Davis v. . Glenn .

72 N.C. 519 | N.C. | 1875

This was an action to recover on a note in the following form:

"Six months after date we promise to pay K. W. Davis four hundred and twenty dollars in current funds when called for.

(Signed,) S. B. GLENN, [Seal.] JAMES DAVIS, [Seal.]

August 15th, 1864.

There was no proof as to what was the consideration of the note. No demand for payment was made until after the close of the war, and there was not tender of payment.

The question is whether the note is subject to the scale.

The difficulty in applying the law to the contract arises from the uncertainty as to what time the phrase "current funds" was meant to apply to, whether to time of the making of the note, or of its maturity, or of the demand of payment after its maturity. *520

Of the numerous cases on confederate contracts in our recent reports, not one exactly resembles this. In Howard v. Beatty, 64 N.C. 559, the note sued on was dated 3d of April, 1865, payable at twelve months in current money. It was made and became payable during the war, and there was not ground to take it out of the scale.

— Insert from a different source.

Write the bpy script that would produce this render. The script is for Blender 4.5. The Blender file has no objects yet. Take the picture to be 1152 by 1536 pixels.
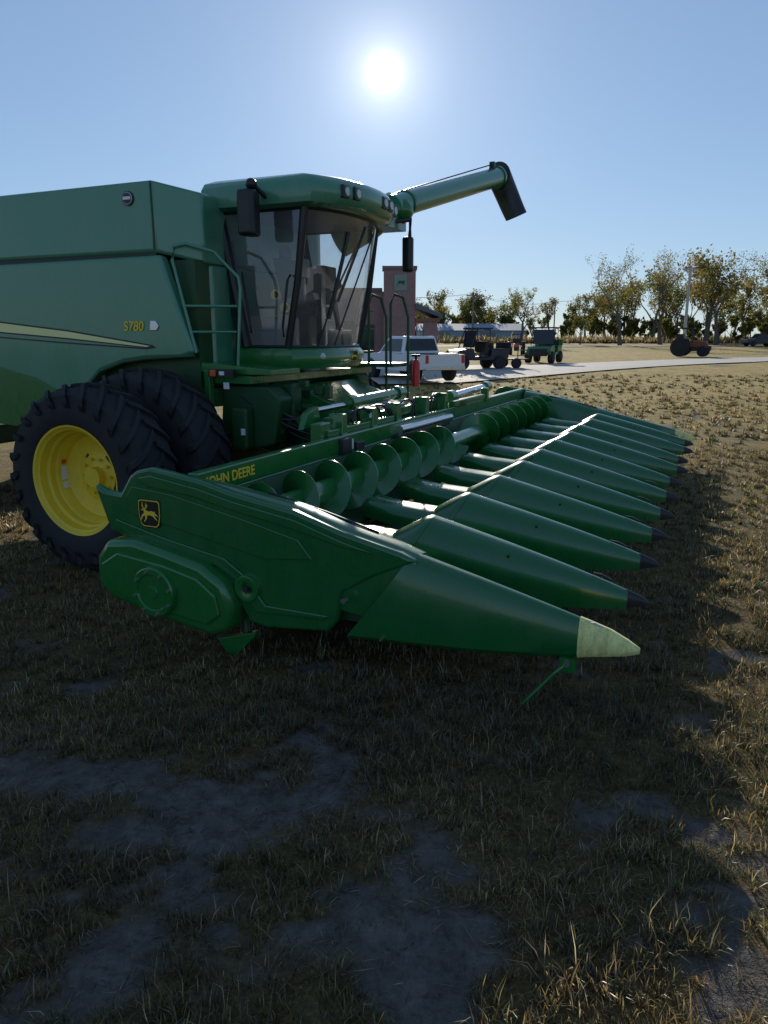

In McKesson v. Jones, 66 N.C. 259, the note was dated 14th November, 1863, and was payable two years after date in the current funds of the country when due, which phrase clearly made it payable, under the circumstances, in United States currency.

It must be confessed that the construction of the present instrument is very uncertain. We are of opinion, however, that the note became due at the end of six months from its date; after that period, it became like a note originally made payable on demand; it bore interest; the debtors were at liberty to tender payment of it; it could be sued on without a demand. We do not think it resembled the note in Ormond v. Maye, 11 Ired. 364, which was to be paid when presented. A note payable on demand has from an early period received with us, a different construction from a bill payable at sight, or on other like condition. It follows from this that the words "current funds" mean confederate money and that the note under our legislation, must be scaled at its date. The only objection to this construction is that it gives but little weight to the words, "when called for." Probably they were understood to mean no more than to remove from the debtor the obligation of seeking the creditor to make payment, the creditor taking the duty of calling for the money on himself. It has been held in Virginia that a note which becomes payable on a day which happens to be after the war "in current funds," was subject to their scale. Sexton v.Windell, Grat. 534.

We consider it unnecessary to consider the motion made on affidavits to vacate the judgment.